Among a series of mostly technical and administrative recommendations, the FERC-NERC report has a major policy item: “Legislation by Congress and state legislatures (and/or regulation by entities with jurisdiction over natural gas infrastructure reliability) is needed to establish reliability rules for natural gas infrastructure necessary to support the grid and natural gas local distribution companies….”
This is largely a reprise of a recommendation in a 2021 joint FERC-NERC report on a February deep freeze in Texas and the 25 other states. That report recommended that “Congress, state legislatures, and regulatory agencies with jurisdiction over natural gas infrastructure facilities should require those natural gas infrastructure facilities to implement and maintain cold weather preparedness plans, including measures to prepare to operate when specific cold weather events are forecast.”
The 2021 recommendation went nowhere. The new recommendation notes, “Congress could consider whether additional or exclusive authority for natural gas infrastructure reliability should be placed within a single federal agency, as it did with bulk power system reliability in 2005, when it added Federal Power Act section 215.”
“Someone must have authority to establish and enforce gas reliability standards” FERC Chairman Willie Phillips
Commenting on the latest attempt to gain attention in Congress, FERC Chairman Willie Phillips said, “I want everyone to take time during this Reliability Week to read this report and begin implementing these recommendations, particularly those addressing the interdependence of gas and electricity.

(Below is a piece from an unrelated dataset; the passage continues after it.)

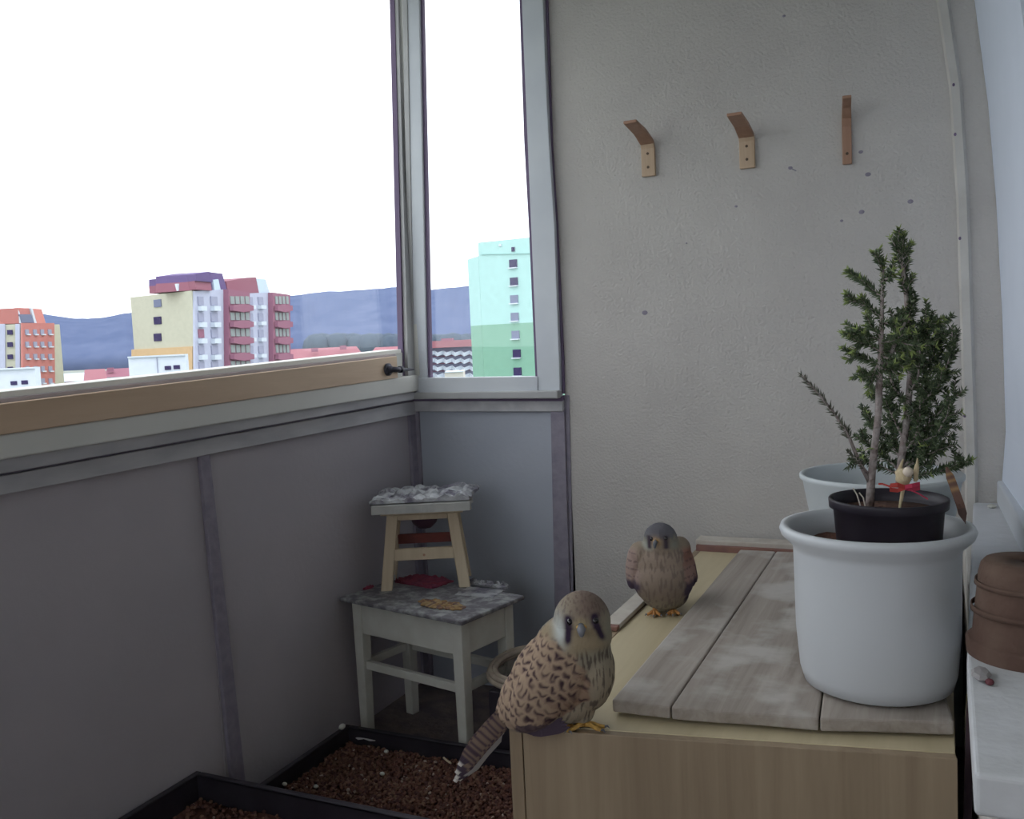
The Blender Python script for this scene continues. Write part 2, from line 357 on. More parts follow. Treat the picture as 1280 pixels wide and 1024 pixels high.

The report highlights what I’ve called for before: Someone must have authority to establish and enforce gas reliability standards.”
NERC CEO Jim Robb added, “I echo the chairman’s call for an authority to set and enforce winterization standards for the natural gas system upstream of power generation and local distribution. The unplanned loss of generation due to freezing and fuel issues was unprecedented, reflecting the extraordinary interconnectedness of the gas and electric systems and their combined vulnerability to extreme weather.”